Wilcox & Kinsey, 1870s |
Sometimes something as simple as a business card piques my interest and spurs me to dig a little deeper to see what, if anything, I can learn about persons who are otherwise unknown to me. Among the papers of George Washington Estes Row was today's featured item. [Please note that all images in my blog may be clicked on for enlarged viewing]
GWE Row operated a large saw mill in Spotsylvania near Todd's Tavern until his untimely death in 1883. It is possible that Row may have supplied lumber to Wilcox & Kinsey, although their names do not appear within his ledgers or among his cancelled checks. Still, he kept this card so I do not rule out a possible business connection.
Albert Gallatin Wilcox and his family came to Spotsylvania from New York about 1870. He was a "manufacturer of spokes," according to the 1870 census. That same census shows that his neighbor was a fellow New Yorker, Allen Hakes, also a manufacturer of spokes. In 1873 Wilcox was appointed postmaster at Spotsylvania Court House. The Wilcox family did not settle permanently in Spotsylvania, and by the 1880s were living in Hillsborough, Florida, where Albert Wilcox died in 1894.

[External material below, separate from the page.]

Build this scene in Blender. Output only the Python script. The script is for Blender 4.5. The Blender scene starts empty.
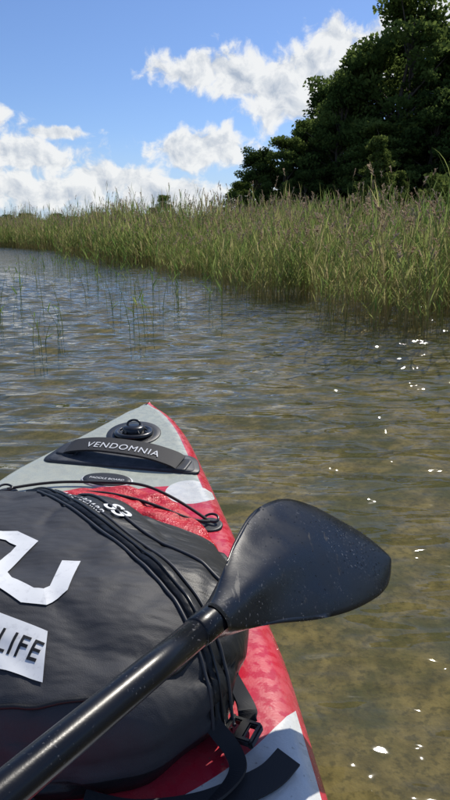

Wilcox's partner in this enterprise was Edward Wood Kinsey, born in Chester, Pennsylvania in 1842. Kinsey served in Company A of the 15th Pennsylvania Cavalry during the Civil War. Like Albert Wilcox, Kinsey moved to Spotsylvania by 1870 and worked for a number of years in Spotsylvania and Fredericksburg as a merchant and grocer. His first wife died in 1883 and he married Henrietta Hall in 1885. That same year he ran afoul of the law by espousing his political views in public without proper clearance from the town fathers. From the Free Lance, dated 15 September 1885:
Mr. Kinsey divorced wife number two at some point and married Agnes Jennett Morrison Eastburn in Washington, D.C. in 1902. There he made his home for much of the rest of his life. The index to the historical Fredericksburg newspapers shows that in 1924 his grandson Edward Walter Kinsey was selling used cars there. From selling wagon spokes to automobiles, the business life of the Kinseys seemed to have come full circle.
Edward Wood Kinsey is buried in Arlington National Cemetery.
Kinsey's son, Fredericksburg auctioneer Nathaniel Bacon Kinsey, was a witness to the will of GWE Row's son, Horace Row (my grandfather) in 1927.